- George Dent: [to Damian] That's an interesting low angle shot. It looks as if the cameraman had to stand in the grave, Damian!
- Damien Day: Well, I mean, the vicar gave permission. He even wanted to do a retake on the ashes to ashes bit.
- Sally Smedley: [to Henry] Have you been invited to appear on this telethon, Henry?
- Henry Davenport: I don't do telethons on principle. I don't agree with financing kidney units by filming gullible viewers riding backwards on unicycles with their underpants over their head.
- Sally Smedley: That's funny. I could have sworn I saw you on last year's telethon reading the news in a bath full of custard while the Krankies pelted you with jam donuts.
- Dave Charnley: [to George] Some more reactions to the Guinness convictions. City's spokesman said they broke the stock market's unwritten code of honour.
- George Dent: What's that?
- Dave Charnley: Don't get caught.
- Alex Pates: [to Gus] Call me an old cynic Gus, but I can't help wondering if this concern over Prince Philip's views has anything to do with the fact that you're meeting him at a charity dinner on Wednesday.

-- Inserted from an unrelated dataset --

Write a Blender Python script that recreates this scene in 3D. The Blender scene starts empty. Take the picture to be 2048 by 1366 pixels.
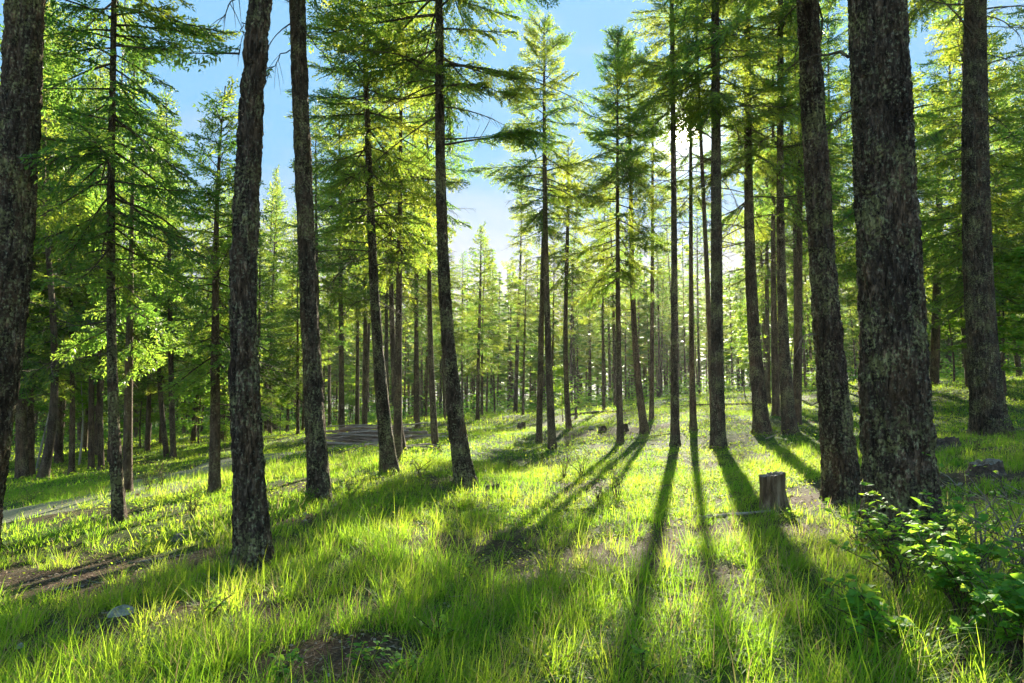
import bpy, math, random
import numpy as np
from mathutils import Vector, Matrix

# ------------------------------------------------------------------ camera, sky, sun, exposure
scene = bpy.context.scene
scene.render.engine = 'CYCLES'
scene.cycles.max_bounces = 8
scene.cycles.diffuse_bounces = 4
scene.cycles.glossy_bounces = 2
scene.cycles.transmission_bounces = 4
scene.cycles.transparent_max_bounces = 4
scene.cycles.sample_clamp_indirect = 6.0
scene.cycles.caustics_reflective = False
scene.cycles.caustics_refractive = False
scene.cycles.use_denoising = True
scene.cycles.denoising_input_passes = 'RGB_ALBEDO_NORMAL'

F = 1365.0                      # focal length in photo pixels (24 mm on a 36 mm frame)
PITCH = math.atan(97 / F)
CAMZ = 1.52
cam_d = bpy.data.cameras.new('camera')
cam_d.lens = 24.0
cam_d.sensor_width = 36.0
cam_d.clip_end = 2000
cam = bpy.data.objects.new('camera', cam_d)
scene.collection.objects.link(cam)
cam.location = (0, 0, CAMZ)
cam.rotation_euler = (math.pi / 2 + PITCH, 0, 0)
scene.camera = cam
CF = np.array([0, math.cos(PITCH), math.sin(PITCH)])
CU = np.array([0, -math.sin(PITCH), math.cos(PITCH)])
CR = np.array([1.0, 0, 0])


def ray(px, py):
    return CF + CR * (px - 1024) / F + CU * (683 - py) / F


def proj(x, y, z):
    v = np.array([x, y, z - CAMZ])
    d = v @ CF
    return 1024 + F * (v @ CR) / d, 683 - F * (v @ CU) / d


sd = ray(1369, 262)
sd = sd / np.linalg.norm(sd)
SUN_EL = math.asin(sd[2])
SUN_AZ = math.atan2(sd[0], sd[1])

world = bpy.data.worlds.new('World')
scene.world = world
world.use_nodes = True
wn, wl = world.node_tree.nodes, world.node_tree.links
wn.clear()
w_out = wn.new('ShaderNodeOutputWorld')
w_bg = wn.new('ShaderNodeBackground')
w_bg.inputs['Strength'].default_value = 0.115
sky = wn.new('ShaderNodeTexSky')
sky.sky_type = 'NISHITA'
sky.sun_disc = False
sky.sun_elevation = SUN_EL
sky.sun_rotation = SUN_AZ
sky.air_density = 1.0
sky.dust_density = 0.2
sky.ozone_density = 3.0
cap = wn.new('ShaderNodeMix'); cap.data_type = 'RGBA'; cap.blend_type = 'DARKEN'; cap.inputs[0].default_value = 1.0
cap.inputs[7].default_value = (.48, 1.02, 1.60, 1)      # ceiling on the sky colour holds down the glare round the sun
wl.new(sky.outputs[0], cap.inputs[6])
wl.new(cap.outputs[2], w_bg.inputs[0])
# thin bright cloud veil low in the sky, and the sun's own disc with its aureole
tc = wn.new('ShaderNodeTexCoord')
dot = wn.new('ShaderNodeVectorMath'); dot.operation = 'DOT_PRODUCT'
dot.inputs[1].default_value = tuple(sd)
wl.new(tc.outputs['Generated'], dot.inputs[0])
mr = wn.new('ShaderNodeMapRange')
mr.inputs['From Min'].default_value = math.cos(math.radians(1.3))
mr.inputs['From Max'].default_value = math.cos(math.radians(0.25))
mr.inputs['To Min'].default_value = 0
mr.inputs['To Max'].default_value = 9
wl.new(dot.outputs['Value'], mr.inputs['Value'])
pw = wn.new('ShaderNodeMath'); pw.operation = 'POWER'
mx0 = wn.new('ShaderNodeMath'); mx0.operation = 'MAXIMUM'; mx0.inputs[1].default_value = 0
wl.new(dot.outputs['Value'], mx0.inputs[0])
wl.new(mx0.outputs[0], pw.inputs[0]); pw.inputs[1].default_value = 900
ml = wn.new('ShaderNodeMath'); ml.operation = 'MULTIPLY_ADD'; ml.inputs[1].default_value = 0.4
wl.new(pw.outputs[0], ml.inputs[0]); wl.new(mr.outputs[0], ml.inputs[2])
bg2 = wn.new('ShaderNodeBackground'); bg2.inputs['Color'].default_value = (1, .93, .8, 1)
wl.new(ml.outputs[0], bg2.inputs['Strength'])
# cloud veil
sep = wn.new('ShaderNodeSeparateXYZ'); wl.new(tc.outputs['Generated'], sep.inputs[0])
mpc = wn.new('ShaderNodeMapping'); mpc.inputs['Scale'].default_value = (2.2, 2.2, 7)
wl.new(tc.outputs['Generated'], mpc.inputs[0])
cn = wn.new('ShaderNodeTexNoise'); cn.inputs['Scale'].default_value = 1.6; cn.inputs['Detail'].default_value = 6
wl.new(mpc.outputs[0], cn.inputs['Vector'])
cm = wn.new('ShaderNodeMapRange'); cm.inputs['From Min'].default_value = 0.34; cm.inputs['From Max'].default_value = 0.06
wl.new(sep.outputs['Z'], cm.inputs['Value'])
c2 = wn.new('ShaderNodeMath'); c2.operation = 'ADD'
wl.new(cm.outputs[0], c2.inputs[0]); wl.new(cn.outputs[0], c2.inputs[1])
c3 = wn.new('ShaderNodeMapRange'); c3.inputs['From Min'].default_value = 0.56; c3.inputs['From Max'].default_value = 1.35
c3.inputs['To Max'].default_value = 1.0
wl.new(c2.outputs[0], c3.inputs['Value'])
bg3 = wn.new('ShaderNodeBackground'); bg3.inputs['Color'].default_value = (1.0, .93, .9, 1); bg3.inputs['Strength'].default_value = 0.17
mixc = wn.new('ShaderNodeMixShader')
wl.new(c3.outputs[0], mixc.inputs[0]); wl.new(w_bg.outputs[0], mixc.inputs[1]); wl.new(bg3.outputs[0], mixc.inputs[2])
add = wn.new('ShaderNodeAddShader')
wl.new(mixc.outputs[0], add.inputs[0]); wl.new(bg2.outputs[0], add.inputs[1])
wl.new(add.outputs[0], w_out.inputs[0])

sun_d = bpy.data.lights.new('sun', 'SUN')
sun_d.energy = 4.0
sun_d.angle = math.radians(0.53)
sun_d.color = (1.0, 0.91, 0.74)
sun = bpy.data.objects.new('sun', sun_d)
scene.collection.objects.link(sun)
sun.rotation_euler = Vector(-sd).to_track_quat('-Z', 'Y').to_euler()
sun.location = (10, 40, 30)

scene.view_settings.view_transform = 'Standard'
scene.view_settings.look = 'None'
scene.view_settings.exposure = 2.48
scene.view_settings.gamma = 1.0


# ------------------------------------------------------------------ helpers
def hash3(ix, iy, iz, seed):
    h = (ix * 374761393 + iy * 668265263 + iz * 2147483647 + seed * 1274126177) & 0xffffffff
    h = ((h ^ (h >> 13)) * 1274126177) & 0xffffffff
    h = ((h ^ (h >> 16)) * 2246822519) & 0xffffffff
    return ((h ^ (h >> 15)) & 0xffffff) / float(0xffffff)


def vnoise(x, y, z, seed=0):
    x, y, z = np.broadcast_arrays(np.asarray(x, float), np.asarray(y, float), np.asarray(z, float))
    ix, iy, iz = np.floor(x).astype(np.int64), np.floor(y).astype(np.int64), np.floor(z).astype(np.int64)
    fx, fy, fz = x - ix, y - iy, z - iz
    fx, fy, fz = [f * f * (3 - 2 * f) for f in (fx, fy, fz)]
    r = 0
    for dx in (0, 1):
        for dy in (0, 1):
            for dz in (0, 1):
                w = (fx if dx else 1 - fx) * (fy if dy else 1 - fy) * (fz if dz else 1 - fz)
                r = r + w * hash3(ix + dx, iy + dy, iz + dz, seed)
    return r


def fbm(x, y, z, seed=0, o=3):
    r, a, t = 0, 1.0, 0
    for i in range(o):
        r = r + a * vnoise(np.asarray(x) * 2 ** i, np.asarray(y) * 2 ** i, np.asarray(z) * 2 ** i, seed + i)
        t += a
        a *= .5
    return r / t


def hollow(x, y):
    """the shallow hollow in front of the crest"""
    g = np.where(y < 14, np.clip((y - 1.5) / 12.5, 0, 1), np.clip((36 - y) / 22, 0, 1))
    g = np.where(y < 14, g, g * g * (3 - 2 * g))
    w = np.clip((x + 3) / 4, 0, 1)
    return -.54 * g * w * w * (3 - 2 * w)


def ground(x, y, hol=True):
    x = np.asarray(x, float); y = np.asarray(y, float)
    z = 0.08 * 60 * np.tanh(x / 60)
    if hol: z = z + hollow(x, y)
    r = np.hypot(x, y)
    k = np.clip((r - 3) / 10, 0, 1)
    z = z + (fbm(x / 6.5, y / 6.5, 0, 5, 2) - .5) * (0.10 + .42 * k)
    z = z + (fbm(x / 1.3, y / 1.3, 0, 9, 2) - .5) * 0.09
    z = z - 0.035 * np.clip(y - 46, 0, 120) - 0.0 * x
    return z


def ground_hit(px, py, hol=True):
    r = ray(px, py)
    t = np.linspace(2, 90, 6000)
    zz = CAMZ + r[2] * t - ground(r[0] * t, r[1] * t, hol)
    i = np.argmax(zz < 0)
    if not (zz < 0).any():
        i = 5999
    return np.array([r[0] * t[i], r[1] * t[i], float(ground(r[0] * t[i], r[1] * t[i]))])


def at_depth(px, py, y):
    """the point seen at (px,py) on the vertical plane through depth y"""
    r = ray(px, py)
    t = y / r[1]
    return np.array([r[0] * t, y, CAMZ + r[2] * t])


ALL = scene.collection


def mesh_from(name, V, Q, mats, mi=None, tint=None, smooth=False):
    me = bpy.data.meshes.new(name)
    V = np.ascontiguousarray(V, np.float32)
    Q = np.ascontiguousarray(Q, np.int32)
    k = Q.shape[1]
    me.vertices.add(len(V)); me.vertices.foreach_set('co', V.ravel())
    me.loops.add(Q.size); me.loops.foreach_set('vertex_index', Q.ravel())
    me.polygons.add(len(Q)); me.polygons.foreach_set('loop_start', np.arange(0, Q.size, k, dtype=np.int32))
    if mi is not None:
        me.polygons.foreach_set('material_index', np.ascontiguousarray(mi, np.int32))
    me.polygons.foreach_set('use_smooth', np.full(len(Q), smooth, bool))
    for m in mats:
        me.materials.append(m)
    if tint is not None:
        a = me.attributes.new('tint', 'FLOAT', 'POINT')
        a.data.foreach_set('value', np.ascontiguousarray(tint, np.float32))
    me.update(calc_edges=True)
    return me


def link(name, me, parent=None, loc=None):
    o = bpy.data.objects.new(name, me)
    ALL.objects.link(o)
    if parent is not None:
        o.parent = parent
    if loc is not None:
        o.location = loc
    return o


def tag(o, label=None, cat=None, group=None, kind=None):
    if label: o['label'] = label
    if cat: o['category'] = cat
    if group: o['group'] = group
    if kind: o['kind'] = kind
    return o


def empty(name, loc, label, cat, group=None):
    o = bpy.data.objects.new(name, None)
    ALL.objects.link(o)
    o.location = loc
    o.empty_display_size = .2
    return tag(o, label, cat, group)


class Geo:
    """collects quads, material indices and tints"""
    def __init__(s):
        s.V, s.Q, s.M, s.T, s.n = [], [], [], [], 0

    def add(s, V, Q, m=0, t=0.5):
        V = np.asarray(V, float); Q = np.asarray(Q)
        if len(Q) == 0: return
        s.V.append(V); s.Q.append(Q + s.n)
        s.M.append(np.full(len(Q), m) if np.isscalar(m) else m)
        s.T.append(np.full(len(V), t) if np.isscalar(t) else t)
        s.n += len(V)

    def arrays(s):
        return np.concatenate(s.V), np.concatenate(s.Q), np.concatenate(s.M), np.concatenate(s.T)

    def build(s, name, mats, parent=None, loc=None, smooth=False, off=None):
        V, Q, M, T = s.arrays()
        if off is not None:
            V = V - np.asarray(off)
        return link(name, mesh_from(name, V, Q, mats, M, T, smooth), parent, loc)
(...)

- Gus Hedges: Certainly not. The interface between this job and my private life has a zero rating.
- Les White: I can't believe you're still so bitter.
- Alex Pates: Whatever makes you think I was bitter?
- Les White: Well when you left, you did engrave "Les has a small cock" on the lawn in weedkiller.
- Les White: Oh, Alex there was never anyone else like you.
- Alex Pates: You should know, you tried all the possible alternatives.
- Alex Pates: [to herself] Ok just keep calm Alex. Remember what it's like sharing a bed with a vomit-stained adulterer who's staggered in at 3 o'clock in the morning.
- Gus Hedges: You'll knock them out of the ballpark.
- Alex Pates: What ballpark's this then, Gus? And what sort of game do they play in this ballpark?
- Gus Hedges: Well it's a metaphorical ballpark. It's a park that's...
- Alex Pates: Full of balls. Like everything you say, Gus!